▸ GIVEN INFORMATION:
## BEGIN
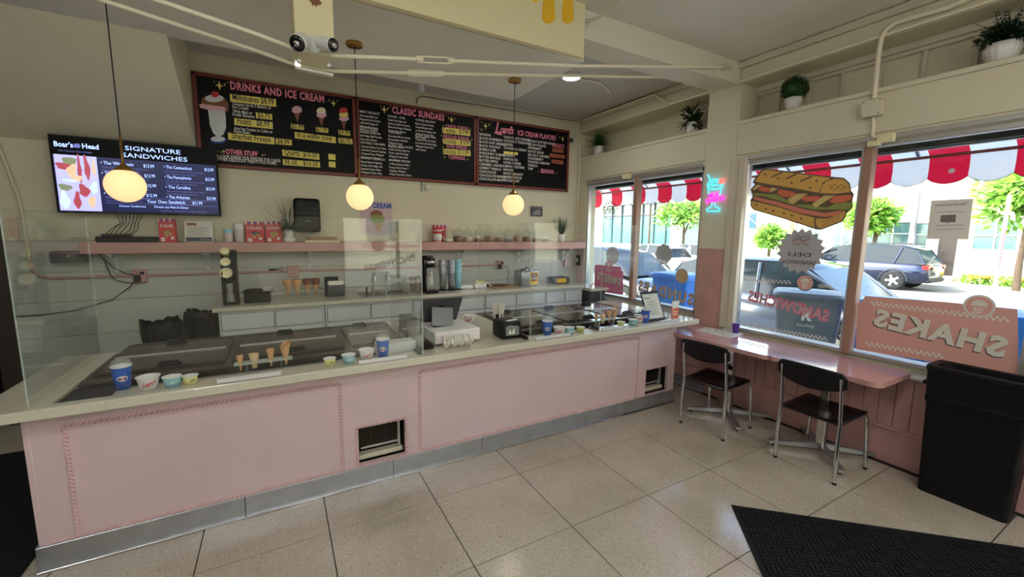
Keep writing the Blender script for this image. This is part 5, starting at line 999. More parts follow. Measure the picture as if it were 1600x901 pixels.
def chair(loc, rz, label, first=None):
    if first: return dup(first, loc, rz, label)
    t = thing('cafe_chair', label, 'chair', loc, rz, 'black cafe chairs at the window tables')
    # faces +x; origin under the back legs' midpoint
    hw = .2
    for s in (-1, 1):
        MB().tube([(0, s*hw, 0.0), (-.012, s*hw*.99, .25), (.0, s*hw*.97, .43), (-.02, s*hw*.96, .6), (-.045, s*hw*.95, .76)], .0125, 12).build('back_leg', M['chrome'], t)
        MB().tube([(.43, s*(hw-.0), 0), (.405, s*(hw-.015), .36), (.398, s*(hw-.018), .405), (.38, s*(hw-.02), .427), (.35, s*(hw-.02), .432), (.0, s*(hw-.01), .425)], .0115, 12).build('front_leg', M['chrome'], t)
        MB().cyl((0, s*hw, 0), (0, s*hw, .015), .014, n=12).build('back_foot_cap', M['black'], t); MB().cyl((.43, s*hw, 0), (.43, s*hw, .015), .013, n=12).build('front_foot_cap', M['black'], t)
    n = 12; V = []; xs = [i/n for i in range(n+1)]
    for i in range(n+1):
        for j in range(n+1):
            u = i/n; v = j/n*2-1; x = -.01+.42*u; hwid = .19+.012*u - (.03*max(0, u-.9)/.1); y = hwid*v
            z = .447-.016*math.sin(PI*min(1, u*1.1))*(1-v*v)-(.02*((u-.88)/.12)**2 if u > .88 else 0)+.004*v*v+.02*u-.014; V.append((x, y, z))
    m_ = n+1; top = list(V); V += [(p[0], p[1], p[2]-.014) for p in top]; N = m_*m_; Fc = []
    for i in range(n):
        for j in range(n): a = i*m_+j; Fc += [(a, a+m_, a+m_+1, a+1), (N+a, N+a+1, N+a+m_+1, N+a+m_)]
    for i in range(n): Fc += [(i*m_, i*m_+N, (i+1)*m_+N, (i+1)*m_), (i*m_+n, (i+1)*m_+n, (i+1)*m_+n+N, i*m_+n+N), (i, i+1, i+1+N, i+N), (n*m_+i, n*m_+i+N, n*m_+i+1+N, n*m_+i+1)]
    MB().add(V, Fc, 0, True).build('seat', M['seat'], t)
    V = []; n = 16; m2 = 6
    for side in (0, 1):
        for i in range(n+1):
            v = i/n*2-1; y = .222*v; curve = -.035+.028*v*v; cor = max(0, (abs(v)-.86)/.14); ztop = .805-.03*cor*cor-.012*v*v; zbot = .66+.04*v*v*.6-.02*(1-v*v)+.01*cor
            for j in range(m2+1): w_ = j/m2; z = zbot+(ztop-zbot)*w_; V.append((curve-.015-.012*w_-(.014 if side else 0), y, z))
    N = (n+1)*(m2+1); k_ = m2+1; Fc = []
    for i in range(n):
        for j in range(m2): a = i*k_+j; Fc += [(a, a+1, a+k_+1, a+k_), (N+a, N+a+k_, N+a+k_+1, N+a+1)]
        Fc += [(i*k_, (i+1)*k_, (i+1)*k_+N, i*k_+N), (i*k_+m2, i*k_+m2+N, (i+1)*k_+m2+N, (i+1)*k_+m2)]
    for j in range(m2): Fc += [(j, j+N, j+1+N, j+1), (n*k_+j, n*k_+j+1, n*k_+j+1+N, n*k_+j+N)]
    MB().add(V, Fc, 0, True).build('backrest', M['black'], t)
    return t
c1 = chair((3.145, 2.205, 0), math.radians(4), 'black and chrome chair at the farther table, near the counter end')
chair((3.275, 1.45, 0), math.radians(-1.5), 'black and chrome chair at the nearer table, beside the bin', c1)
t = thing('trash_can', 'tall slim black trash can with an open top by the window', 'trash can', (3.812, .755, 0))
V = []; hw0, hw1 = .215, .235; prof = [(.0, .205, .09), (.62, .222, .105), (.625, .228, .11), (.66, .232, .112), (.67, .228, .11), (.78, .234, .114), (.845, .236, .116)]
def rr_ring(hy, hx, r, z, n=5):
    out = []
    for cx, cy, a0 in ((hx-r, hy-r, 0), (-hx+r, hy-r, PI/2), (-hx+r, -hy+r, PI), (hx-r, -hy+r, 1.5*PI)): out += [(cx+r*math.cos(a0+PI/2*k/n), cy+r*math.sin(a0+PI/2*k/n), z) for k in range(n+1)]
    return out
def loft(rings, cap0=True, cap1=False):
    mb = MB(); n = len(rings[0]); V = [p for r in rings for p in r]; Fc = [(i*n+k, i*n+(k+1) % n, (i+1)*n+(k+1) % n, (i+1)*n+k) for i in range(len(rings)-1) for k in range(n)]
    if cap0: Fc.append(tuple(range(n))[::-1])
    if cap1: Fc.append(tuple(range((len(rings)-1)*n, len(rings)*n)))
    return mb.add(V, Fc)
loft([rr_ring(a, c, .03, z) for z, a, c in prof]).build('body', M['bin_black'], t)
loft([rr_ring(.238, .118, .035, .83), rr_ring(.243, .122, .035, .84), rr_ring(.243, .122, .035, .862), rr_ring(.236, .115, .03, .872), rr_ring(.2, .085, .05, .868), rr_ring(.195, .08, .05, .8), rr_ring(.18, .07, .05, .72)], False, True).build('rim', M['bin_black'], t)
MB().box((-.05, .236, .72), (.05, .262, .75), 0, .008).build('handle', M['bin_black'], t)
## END
## BEGIN
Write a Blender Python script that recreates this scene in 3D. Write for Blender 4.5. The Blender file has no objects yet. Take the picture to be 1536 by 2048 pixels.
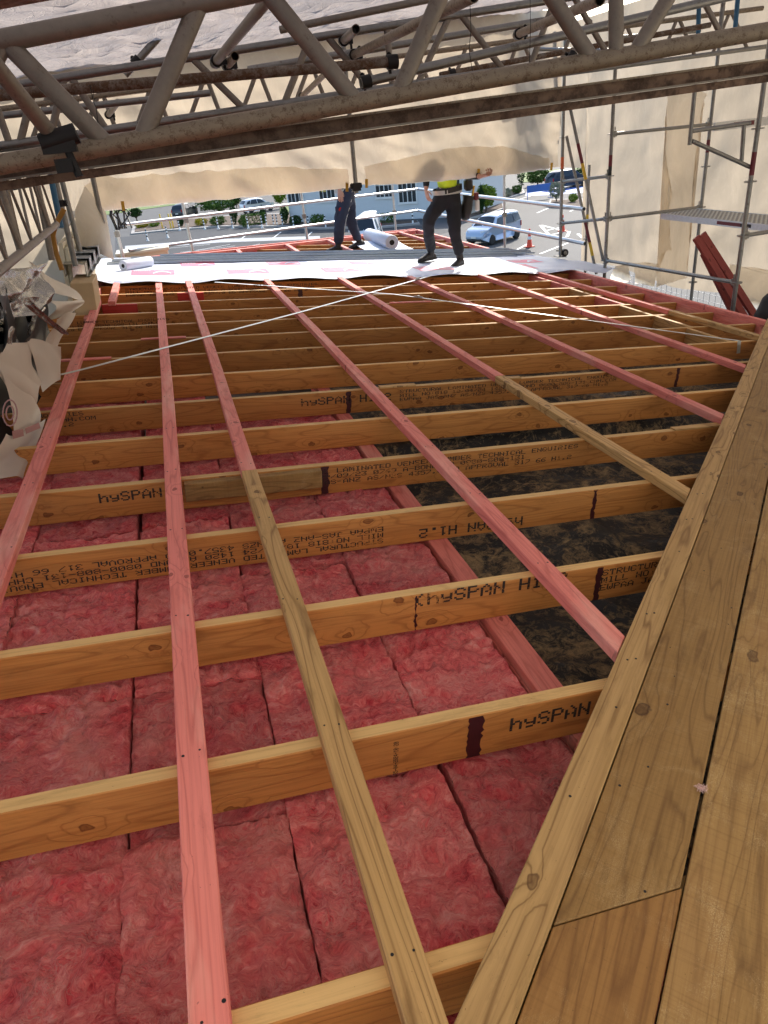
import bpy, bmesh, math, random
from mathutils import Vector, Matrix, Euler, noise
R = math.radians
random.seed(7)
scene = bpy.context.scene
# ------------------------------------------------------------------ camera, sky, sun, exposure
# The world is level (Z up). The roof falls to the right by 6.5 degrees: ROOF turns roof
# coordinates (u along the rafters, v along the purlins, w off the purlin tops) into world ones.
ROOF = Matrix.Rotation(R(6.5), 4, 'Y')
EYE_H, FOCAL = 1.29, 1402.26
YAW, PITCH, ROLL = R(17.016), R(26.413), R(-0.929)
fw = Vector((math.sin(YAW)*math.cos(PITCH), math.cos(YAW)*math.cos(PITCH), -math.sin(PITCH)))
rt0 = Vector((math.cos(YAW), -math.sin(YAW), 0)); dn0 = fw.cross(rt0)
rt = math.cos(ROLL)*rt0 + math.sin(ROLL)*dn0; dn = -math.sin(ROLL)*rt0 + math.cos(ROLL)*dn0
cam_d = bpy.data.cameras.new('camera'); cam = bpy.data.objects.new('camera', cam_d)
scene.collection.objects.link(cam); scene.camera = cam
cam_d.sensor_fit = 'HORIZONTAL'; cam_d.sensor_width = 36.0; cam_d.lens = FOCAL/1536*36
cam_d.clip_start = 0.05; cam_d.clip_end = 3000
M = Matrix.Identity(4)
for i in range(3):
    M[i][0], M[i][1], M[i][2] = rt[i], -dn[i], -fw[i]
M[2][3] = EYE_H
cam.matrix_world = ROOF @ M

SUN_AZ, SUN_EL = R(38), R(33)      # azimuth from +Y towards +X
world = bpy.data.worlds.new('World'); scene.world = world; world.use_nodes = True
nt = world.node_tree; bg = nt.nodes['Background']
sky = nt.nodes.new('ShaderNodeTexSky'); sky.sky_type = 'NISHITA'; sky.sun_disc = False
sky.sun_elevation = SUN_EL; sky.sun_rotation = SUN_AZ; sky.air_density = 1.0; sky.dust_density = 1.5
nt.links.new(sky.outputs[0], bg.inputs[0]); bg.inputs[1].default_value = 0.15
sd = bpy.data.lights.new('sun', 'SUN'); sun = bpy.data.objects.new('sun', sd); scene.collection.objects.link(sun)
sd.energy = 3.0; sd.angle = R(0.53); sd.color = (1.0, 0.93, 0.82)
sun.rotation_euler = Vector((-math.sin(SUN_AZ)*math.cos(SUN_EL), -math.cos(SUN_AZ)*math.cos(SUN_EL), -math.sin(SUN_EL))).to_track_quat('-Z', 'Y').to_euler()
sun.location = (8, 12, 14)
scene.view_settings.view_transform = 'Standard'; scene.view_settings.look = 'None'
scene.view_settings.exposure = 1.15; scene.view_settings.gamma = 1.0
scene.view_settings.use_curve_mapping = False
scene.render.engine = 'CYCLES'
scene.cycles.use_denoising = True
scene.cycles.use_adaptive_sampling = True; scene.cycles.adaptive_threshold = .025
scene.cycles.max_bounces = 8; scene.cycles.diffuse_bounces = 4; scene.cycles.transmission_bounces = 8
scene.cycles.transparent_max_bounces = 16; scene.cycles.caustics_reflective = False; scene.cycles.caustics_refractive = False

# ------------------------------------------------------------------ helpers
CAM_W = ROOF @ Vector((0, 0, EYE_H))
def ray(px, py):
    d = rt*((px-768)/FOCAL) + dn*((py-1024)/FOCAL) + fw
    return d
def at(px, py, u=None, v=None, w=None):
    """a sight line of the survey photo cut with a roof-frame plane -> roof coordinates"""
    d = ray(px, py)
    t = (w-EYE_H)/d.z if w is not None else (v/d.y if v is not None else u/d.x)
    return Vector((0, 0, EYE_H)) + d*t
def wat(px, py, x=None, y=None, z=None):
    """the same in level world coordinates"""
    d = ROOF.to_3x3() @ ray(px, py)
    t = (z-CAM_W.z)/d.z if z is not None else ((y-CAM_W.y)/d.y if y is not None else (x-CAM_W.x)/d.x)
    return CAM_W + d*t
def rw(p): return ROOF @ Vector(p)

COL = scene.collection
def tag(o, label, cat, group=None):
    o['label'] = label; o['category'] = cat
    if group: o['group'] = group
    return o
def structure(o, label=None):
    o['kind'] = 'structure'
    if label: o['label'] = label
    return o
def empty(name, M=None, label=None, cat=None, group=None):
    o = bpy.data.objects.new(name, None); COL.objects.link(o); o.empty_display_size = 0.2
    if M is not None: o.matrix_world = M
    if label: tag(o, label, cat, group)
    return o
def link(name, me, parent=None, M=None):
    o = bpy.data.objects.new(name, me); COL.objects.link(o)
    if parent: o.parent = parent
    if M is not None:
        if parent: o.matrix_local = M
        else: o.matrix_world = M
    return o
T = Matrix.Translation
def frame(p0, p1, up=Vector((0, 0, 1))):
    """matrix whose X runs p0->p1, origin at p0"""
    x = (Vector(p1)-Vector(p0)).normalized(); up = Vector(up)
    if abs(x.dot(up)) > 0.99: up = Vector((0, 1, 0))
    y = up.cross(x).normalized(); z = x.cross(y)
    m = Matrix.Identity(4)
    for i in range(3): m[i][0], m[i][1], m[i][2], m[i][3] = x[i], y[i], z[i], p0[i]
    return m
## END
▸ WHAT IS ASKED: Skip all pictures. Output only the lines from the one containing "Write a Blender" to the one containing "cam.matrix_world = ROOF @ M", both lines included.

▸ RESPONSE TO THE TASK:
Write a Blender Python script that recreates this scene in 3D. Write for Blender 4.5. The Blender file has no objects yet. Take the picture to be 1536 by 2048 pixels.
import bpy, bmesh, math, random
from mathutils import Vector, Matrix, Euler, noise
R = math.radians
random.seed(7)
scene = bpy.context.scene
# ------------------------------------------------------------------ camera, sky, sun, exposure
# The world is level (Z up). The roof falls to the right by 6.5 degrees: ROOF turns roof
# coordinates (u along the rafters, v along the purlins, w off the purlin tops) into world ones.
ROOF = Matrix.Rotation(R(6.5), 4, 'Y')
EYE_H, FOCAL = 1.29, 1402.26
YAW, PITCH, ROLL = R(17.016), R(26.413), R(-0.929)
fw = Vector((math.sin(YAW)*math.cos(PITCH), math.cos(YAW)*math.cos(PITCH), -math.sin(PITCH)))
rt0 = Vector((math.cos(YAW), -math.sin(YAW), 0)); dn0 = fw.cross(rt0)
rt = math.cos(ROLL)*rt0 + math.sin(ROLL)*dn0; dn = -math.sin(ROLL)*rt0 + math.cos(ROLL)*dn0
cam_d = bpy.data.cameras.new('camera'); cam = bpy.data.objects.new('camera', cam_d)
scene.collection.objects.link(cam); scene.camera = cam
cam_d.sensor_fit = 'HORIZONTAL'; cam_d.sensor_width = 36.0; cam_d.lens = FOCAL/1536*36
cam_d.clip_start = 0.05; cam_d.clip_end = 3000
M = Matrix.Identity(4)
for i in range(3):
    M[i][0], M[i][1], M[i][2] = rt[i], -dn[i], -fw[i]
M[2][3] = EYE_H
cam.matrix_world = ROOF @ M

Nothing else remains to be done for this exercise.